I’m trying to create a grand average across subjects, within a condition, from a set of scouts (mostly for visualization purposes). I’ve pulled the scout files into process 1, selected “Average rows” and then “Average by scout”. An error message pops up saying “All row names are different, nothing to process.” The same for “Average rows with identical names.”
This makes me think that it’s trying to average the various scouts within each subject, rather than the same scouts across the subjects. But I don’t know how to get the latter.
Indeed, the process “Average rows” is for averaging all the signals in one single file (ie. average all the scouts signals together for one subject).
Use the process “Average > Average files” instead.
I also have a question about scout averaging. In the brainstorm tutorials, I found several times that it is unwise to average over several subjects with MEG data. Due to the fact that the subjects can move and that they differ in head shape. I was wondering if scout averaging can overcome this problem. So instead of averaging first over the subject and then creating the scouts, first create the scout and then average over the scouts. In this way, you extracted (in my case) the thalamus activity for every subject first.
In the Brainstorm tutorial, I read that this costs more computing time, but is this the only disadvantage and do you solve abovementioned problem?
Yes, pooling source measures (whole-brain or from scouts) across participants is one way to account for different head positions under the MEG helmet. Ideally you'd want to use their individual anatomy from MRI, and if not available, a Brainstorm MRI template that you can warp to digitized scalp points (if available). At the very least, the same MRI template for all participants will be adequate for most studies.

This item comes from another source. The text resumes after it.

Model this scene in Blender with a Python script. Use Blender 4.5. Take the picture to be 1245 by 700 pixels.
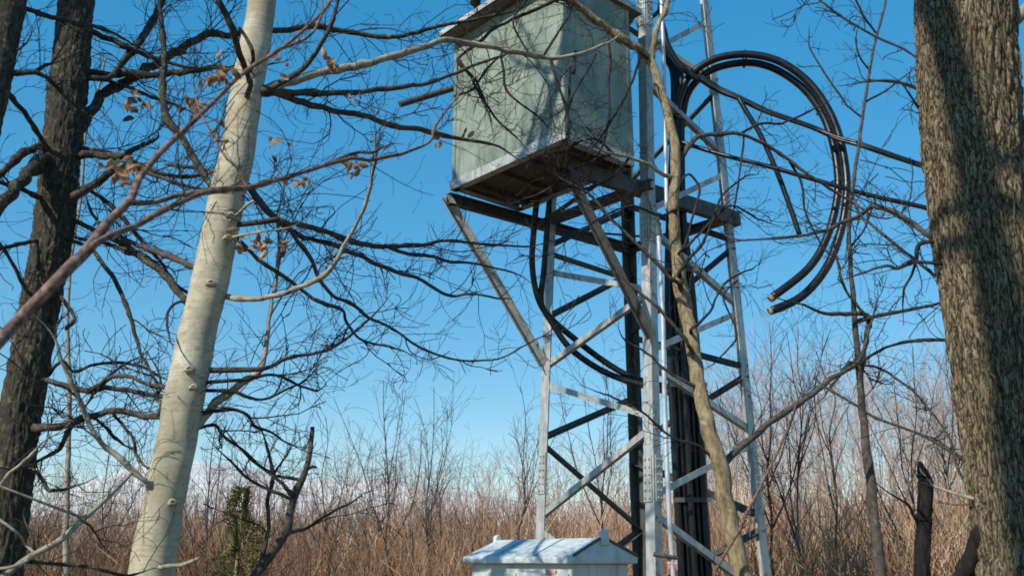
import bpy, math, random
from mathutils import Vector, Matrix, noise
R = math.radians
rng = random.Random(11)
for o in list(bpy.data.objects): bpy.data.objects.remove(o)
SC = bpy.context.scene
COL = SC.collection

# ------------------------------------------------------------------ camera, sky, sun, exposure
FPX, HY, EYE = 1140.0, 680.0, 1.6
PITCH = math.atan((HY - 350) / FPX)
cam = bpy.data.cameras.new('camera'); camo = bpy.data.objects.new('camera', cam); COL.objects.link(camo)
camo.location = (0, 0, EYE); camo.rotation_euler = (R(90) + PITCH, 0, 0)
cam.sensor_width = 36; cam.lens = FPX / 1245 * 36; cam.clip_start = .05; cam.clip_end = 30000
cam.dof.use_dof = True; cam.dof.focus_distance = 8.5; cam.dof.aperture_fstop = 6.5
SC.camera = camo; SC.cycles.filter_width = 1.75
SUN_AZ, SUN_EL = R(-137), R(37)
sdir = Vector((math.sin(SUN_AZ) * math.cos(SUN_EL), math.cos(SUN_AZ) * math.cos(SUN_EL), math.sin(SUN_EL)))
w = bpy.data.worlds.new('World'); SC.world = w; w.use_nodes = True
nt = w.node_tree; bgn = nt.nodes['Background']
sky = nt.nodes.new('ShaderNodeTexSky'); sky.sky_type = 'NISHITA'; sky.sun_disc = False
sky.sun_elevation = SUN_EL; sky.sun_rotation = SUN_AZ % (2 * math.pi)
sky.air_density = 1.0; sky.dust_density = 0; sky.ozone_density = 3; sky.altitude = 0
gam = nt.nodes.new('ShaderNodeGamma'); gam.inputs[1].default_value = .5
hsv = nt.nodes.new('ShaderNodeHueSaturation'); hsv.inputs['Saturation'].default_value = 2.05
hsv.inputs['Hue'].default_value = .493; hsv.inputs['Value'].default_value = 2.3
nt.links.new(sky.outputs[0], gam.inputs[0]); nt.links.new(gam.outputs[0], hsv.inputs['Color']); nt.links.new(hsv.outputs[0], bgn.inputs[0])
bgn.inputs[1].default_value = .15
sl = bpy.data.lights.new('sun', 'SUN'); sl.energy = 5.0; sl.angle = R(.53); sl.color = (1, .93, .81)
so = bpy.data.objects.new('sun', sl); COL.objects.link(so); so.location = (-20, -20, 20)
so.rotation_euler = (-sdir).to_track_quat('-Z', 'Y').to_euler()
SC.view_settings.view_transform = 'Standard'; SC.view_settings.look = 'None'
SC.view_settings.exposure = 0.0; SC.view_settings.gamma = 1; SC.view_settings.use_curve_mapping = False

# ------------------------------------------------------------------ helpers
CP, SP = math.cos(PITCH), math.sin(PITCH)
def at(px, py, Y):
    """the point that stands Y metres ahead and shows at that place of the photograph"""
    a, b = (px - 622.5) / FPX, (350 - py) / FPX
    t = Y / (CP - b * SP)
    return Vector((a * t, Y, EYE + t * (SP + b * CP)))
def mpp(p): return (p.y * CP + (p.z - EYE) * SP) / FPX       # metres per pixel at a point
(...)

The other option, illustrated in the group analysis tutorials, is to project the individual source maps on a template brain: Tutorials/CoregisterSubjects - Brainstorm
In the Brainstorm tutorial, I read that this costs more computing time, but is this the only disadvantage and do you solve abovementioned problem?
Where did you read that?
It is actually the opposite: It is much lighter computationally to work with the time series of a few scouts rather than the full 15000 sources (or 45000 for unconstrained orientations).